Но и таких денег не нашлось у нас в те дни. И, вернувшись ночью из гостей домой, мы обнаружили большой сверток на столе в столовой. И письмо Жака, в котором он сообщал, что купил нам этот сервиз. Не в зачет долга. В подарок. А мы знали, как был стеснен в деньгах неверный и самоотверженный Жак и как трудно было ему добыть эту сумму. И мы хотели вернуть ему деньги, но он решительно отверг это предложение. Однажды он взял у нас пятьдесят рублей, чтобы передать нашим краснодеревцам. И в тот же день вечером угостил ужином с коньяком, как раз на ту же сумму. Дела у него все ухудшались, душа просила утешения и праздника, и он поддался страстному желанию, и прокутил с нами деньги столяров, полагая вернуть их своевременно. Но дела его все запутывались. А тут он еще влюбился, со всей своей простотой и страстностью. И по роковой судьбе своей сразу запутался в сложнейшем клубке. С женой он фактически разошелся давно, хоть и жили они вместе, в одной квартире, ради дочки. Как Жак обожал ее! Как боялся, что теща испортит девочку воспитанием! А теща пришла в крайнюю степень возмущения, узнав о романе зятя, и приходила ко мне объяснятся. Да, да, ко мне. Полагая, что я на Жака влияю. Требуя, чтобы он обеспечил семью, прежде чем... и так далее.
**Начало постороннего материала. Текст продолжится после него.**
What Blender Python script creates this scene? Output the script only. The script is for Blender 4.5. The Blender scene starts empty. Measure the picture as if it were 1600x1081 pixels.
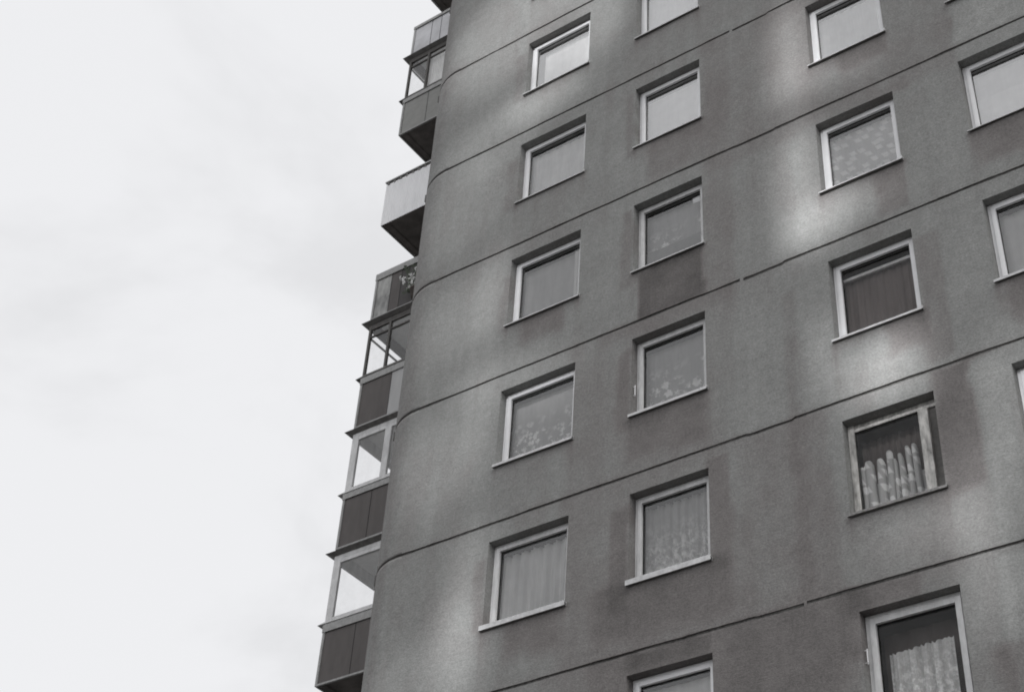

Мы переживали роман Жака, и все его друзья более или менее тоже. Он отдавал себя друзьям целиком и не представлял, что многие из них равнодушны, скупы на чувства или до того утомлены собственной сложностью, что не способны на участие, хоть сколько-нибудь действенное. И я не столько сочувствовал. Сколько раздражался.